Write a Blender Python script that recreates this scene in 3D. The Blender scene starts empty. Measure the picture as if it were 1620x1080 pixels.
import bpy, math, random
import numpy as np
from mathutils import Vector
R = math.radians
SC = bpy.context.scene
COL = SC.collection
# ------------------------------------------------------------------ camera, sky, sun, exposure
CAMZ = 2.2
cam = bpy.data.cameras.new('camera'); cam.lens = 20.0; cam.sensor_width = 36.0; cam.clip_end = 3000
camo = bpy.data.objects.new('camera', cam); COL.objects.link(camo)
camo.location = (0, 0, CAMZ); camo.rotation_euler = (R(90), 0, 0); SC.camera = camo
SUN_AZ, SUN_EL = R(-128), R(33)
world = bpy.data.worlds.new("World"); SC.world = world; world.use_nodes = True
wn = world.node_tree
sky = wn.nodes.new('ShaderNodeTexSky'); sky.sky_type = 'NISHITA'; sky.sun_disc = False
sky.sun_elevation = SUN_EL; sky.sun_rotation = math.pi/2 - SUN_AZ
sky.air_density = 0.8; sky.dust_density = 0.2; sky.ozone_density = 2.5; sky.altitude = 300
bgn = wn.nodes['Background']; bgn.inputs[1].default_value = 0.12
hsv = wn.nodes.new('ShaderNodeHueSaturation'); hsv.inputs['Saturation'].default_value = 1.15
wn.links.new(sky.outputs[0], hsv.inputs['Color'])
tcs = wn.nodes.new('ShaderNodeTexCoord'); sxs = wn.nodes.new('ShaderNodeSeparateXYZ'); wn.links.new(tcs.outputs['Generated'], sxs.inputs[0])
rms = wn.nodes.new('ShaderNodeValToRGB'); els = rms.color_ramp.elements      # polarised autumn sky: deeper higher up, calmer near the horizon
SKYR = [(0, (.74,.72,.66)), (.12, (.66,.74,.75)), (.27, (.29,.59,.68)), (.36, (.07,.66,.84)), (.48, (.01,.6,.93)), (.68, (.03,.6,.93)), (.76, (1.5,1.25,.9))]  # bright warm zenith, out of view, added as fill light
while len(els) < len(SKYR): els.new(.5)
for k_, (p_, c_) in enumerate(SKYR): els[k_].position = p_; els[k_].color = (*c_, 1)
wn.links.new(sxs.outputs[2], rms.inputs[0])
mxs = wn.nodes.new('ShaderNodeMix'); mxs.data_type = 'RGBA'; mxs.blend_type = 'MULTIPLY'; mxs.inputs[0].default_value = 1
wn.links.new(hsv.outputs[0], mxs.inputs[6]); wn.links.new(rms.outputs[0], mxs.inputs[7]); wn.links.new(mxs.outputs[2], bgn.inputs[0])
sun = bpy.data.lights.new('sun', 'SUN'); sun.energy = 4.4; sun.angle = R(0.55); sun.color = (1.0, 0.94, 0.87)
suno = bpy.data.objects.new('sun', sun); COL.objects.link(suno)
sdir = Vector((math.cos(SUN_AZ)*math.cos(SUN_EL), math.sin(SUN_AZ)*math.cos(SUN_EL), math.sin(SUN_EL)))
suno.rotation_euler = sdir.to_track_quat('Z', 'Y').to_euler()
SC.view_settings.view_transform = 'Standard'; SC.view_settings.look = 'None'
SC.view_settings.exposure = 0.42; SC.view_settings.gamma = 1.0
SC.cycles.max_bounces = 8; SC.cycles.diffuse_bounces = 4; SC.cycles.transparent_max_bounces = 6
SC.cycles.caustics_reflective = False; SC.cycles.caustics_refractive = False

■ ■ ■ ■

Challenge
The data above must be returned in full, exactly as written.

Written solution
Write a Blender Python script that recreates this scene in 3D. The Blender scene starts empty. Measure the picture as if it were 1620x1080 pixels.
import bpy, math, random
import numpy as np
from mathutils import Vector
R = math.radians
SC = bpy.context.scene
COL = SC.collection
# ------------------------------------------------------------------ camera, sky, sun, exposure
CAMZ = 2.2
cam = bpy.data.cameras.new('camera'); cam.lens = 20.0; cam.sensor_width = 36.0; cam.clip_end = 3000
camo = bpy.data.objects.new('camera', cam); COL.objects.link(camo)
camo.location = (0, 0, CAMZ); camo.rotation_euler = (R(90), 0, 0); SC.camera = camo
SUN_AZ, SUN_EL = R(-128), R(33)
world = bpy.data.worlds.new("World"); SC.world = world; world.use_nodes = True
wn = world.node_tree
sky = wn.nodes.new('ShaderNodeTexSky'); sky.sky_type = 'NISHITA'; sky.sun_disc = False
sky.sun_elevation = SUN_EL; sky.sun_rotation = math.pi/2 - SUN_AZ
sky.air_density = 0.8; sky.dust_density = 0.2; sky.ozone_density = 2.5; sky.altitude = 300
bgn = wn.nodes['Background']; bgn.inputs[1].default_value = 0.12
hsv = wn.nodes.new('ShaderNodeHueSaturation'); hsv.inputs['Saturation'].default_value = 1.15
wn.links.new(sky.outputs[0], hsv.inputs['Color'])
tcs = wn.nodes.new('ShaderNodeTexCoord'); sxs = wn.nodes.new('ShaderNodeSeparateXYZ'); wn.links.new(tcs.outputs['Generated'], sxs.inputs[0])
rms = wn.nodes.new('ShaderNodeValToRGB'); els = rms.color_ramp.elements      # polarised autumn sky: deeper higher up, calmer near the horizon
SKYR = [(0, (.74,.72,.66)), (.12, (.66,.74,.75)), (.27, (.29,.59,.68)), (.36, (.07,.66,.84)), (.48, (.01,.6,.93)), (.68, (.03,.6,.93)), (.76, (1.5,1.25,.9))]  # bright warm zenith, out of view, added as fill light
while len(els) < len(SKYR): els.new(.5)
for k_, (p_, c_) in enumerate(SKYR): els[k_].position = p_; els[k_].color = (*c_, 1)
wn.links.new(sxs.outputs[2], rms.inputs[0])
mxs = wn.nodes.new('ShaderNodeMix'); mxs.data_type = 'RGBA'; mxs.blend_type = 'MULTIPLY'; mxs.inputs[0].default_value = 1
wn.links.new(hsv.outputs[0], mxs.inputs[6]); wn.links.new(rms.outputs[0], mxs.inputs[7]); wn.links.new(mxs.outputs[2], bgn.inputs[0])
sun = bpy.data.lights.new('sun', 'SUN'); sun.energy = 4.4; sun.angle = R(0.55); sun.color = (1.0, 0.94, 0.87)
suno = bpy.data.objects.new('sun', sun); COL.objects.link(suno)
sdir = Vector((math.cos(SUN_AZ)*math.cos(SUN_EL), math.sin(SUN_AZ)*math.cos(SUN_EL), math.sin(SUN_EL)))
suno.rotation_euler = sdir.to_track_quat('Z', 'Y').to_euler()
SC.view_settings.view_transform = 'Standard'; SC.view_settings.look = 'None'
SC.view_settings.exposure = 0.42; SC.view_settings.gamma = 1.0
SC.cycles.max_bounces = 8; SC.cycles.diffuse_bounces = 4; SC.cycles.transparent_max_bounces = 6
SC.cycles.caustics_reflective = False; SC.cycles.caustics_refractive = False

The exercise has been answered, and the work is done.